__REQUIRED TASK__: Set down the material exactly as given, please, from its first line through the line that includes "w.build('wall_far', label='cream wall".

# # #

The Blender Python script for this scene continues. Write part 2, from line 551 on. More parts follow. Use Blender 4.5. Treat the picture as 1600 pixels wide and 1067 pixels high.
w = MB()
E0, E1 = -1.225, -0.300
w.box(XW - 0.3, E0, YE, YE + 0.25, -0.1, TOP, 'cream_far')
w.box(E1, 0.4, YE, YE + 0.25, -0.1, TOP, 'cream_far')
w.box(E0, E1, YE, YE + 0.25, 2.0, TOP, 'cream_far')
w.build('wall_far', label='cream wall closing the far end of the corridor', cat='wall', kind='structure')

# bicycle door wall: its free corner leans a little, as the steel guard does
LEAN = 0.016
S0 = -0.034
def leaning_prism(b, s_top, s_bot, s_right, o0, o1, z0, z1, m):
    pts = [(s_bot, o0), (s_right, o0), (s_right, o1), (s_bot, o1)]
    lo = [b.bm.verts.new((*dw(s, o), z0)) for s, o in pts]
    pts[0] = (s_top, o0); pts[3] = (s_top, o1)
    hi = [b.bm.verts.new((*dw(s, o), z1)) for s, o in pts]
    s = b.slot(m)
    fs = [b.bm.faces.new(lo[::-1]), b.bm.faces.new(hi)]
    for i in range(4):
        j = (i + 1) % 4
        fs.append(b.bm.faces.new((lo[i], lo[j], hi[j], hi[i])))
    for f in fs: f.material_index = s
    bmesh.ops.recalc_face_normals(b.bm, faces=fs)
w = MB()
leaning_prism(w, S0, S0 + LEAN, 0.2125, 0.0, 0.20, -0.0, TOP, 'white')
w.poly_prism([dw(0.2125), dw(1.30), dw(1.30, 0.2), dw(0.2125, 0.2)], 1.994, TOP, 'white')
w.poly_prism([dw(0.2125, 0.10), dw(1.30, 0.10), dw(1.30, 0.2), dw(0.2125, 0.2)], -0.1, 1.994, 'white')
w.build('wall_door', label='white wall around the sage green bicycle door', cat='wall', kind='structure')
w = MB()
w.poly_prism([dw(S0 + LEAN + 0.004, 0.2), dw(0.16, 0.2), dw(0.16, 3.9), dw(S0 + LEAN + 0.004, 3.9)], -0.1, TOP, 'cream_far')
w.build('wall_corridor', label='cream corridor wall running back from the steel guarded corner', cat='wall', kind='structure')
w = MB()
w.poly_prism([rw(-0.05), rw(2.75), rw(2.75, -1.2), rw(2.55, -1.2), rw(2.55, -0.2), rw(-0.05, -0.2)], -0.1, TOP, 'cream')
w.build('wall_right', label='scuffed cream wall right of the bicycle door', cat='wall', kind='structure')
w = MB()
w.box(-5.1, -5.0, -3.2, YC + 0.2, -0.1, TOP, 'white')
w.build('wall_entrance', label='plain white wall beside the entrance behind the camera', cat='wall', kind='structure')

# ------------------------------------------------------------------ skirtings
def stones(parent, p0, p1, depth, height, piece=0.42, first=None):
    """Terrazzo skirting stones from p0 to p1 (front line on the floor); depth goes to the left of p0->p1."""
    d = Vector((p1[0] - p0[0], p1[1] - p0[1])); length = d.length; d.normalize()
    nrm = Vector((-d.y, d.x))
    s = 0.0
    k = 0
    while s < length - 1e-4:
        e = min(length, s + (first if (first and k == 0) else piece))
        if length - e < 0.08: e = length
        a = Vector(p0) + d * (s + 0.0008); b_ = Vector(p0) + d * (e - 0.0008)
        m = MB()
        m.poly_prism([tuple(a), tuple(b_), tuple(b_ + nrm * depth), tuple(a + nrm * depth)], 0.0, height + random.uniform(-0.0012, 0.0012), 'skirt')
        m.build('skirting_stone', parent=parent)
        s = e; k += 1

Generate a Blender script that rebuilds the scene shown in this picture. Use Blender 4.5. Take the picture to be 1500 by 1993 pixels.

# # #

__ANSWER TO THE PROBLEM__:
The Blender Python script for this scene continues. Write part 2, from line 551 on. More parts follow. Use Blender 4.5. Treat the picture as 1600 pixels wide and 1067 pixels high.
w = MB()
E0, E1 = -1.225, -0.300
w.box(XW - 0.3, E0, YE, YE + 0.25, -0.1, TOP, 'cream_far')
w.box(E1, 0.4, YE, YE + 0.25, -0.1, TOP, 'cream_far')
w.box(E0, E1, YE, YE + 0.25, 2.0, TOP, 'cream_far')
w.build('wall_far', label='cream wall closing the far end of the corridor', cat='wall', kind='structure')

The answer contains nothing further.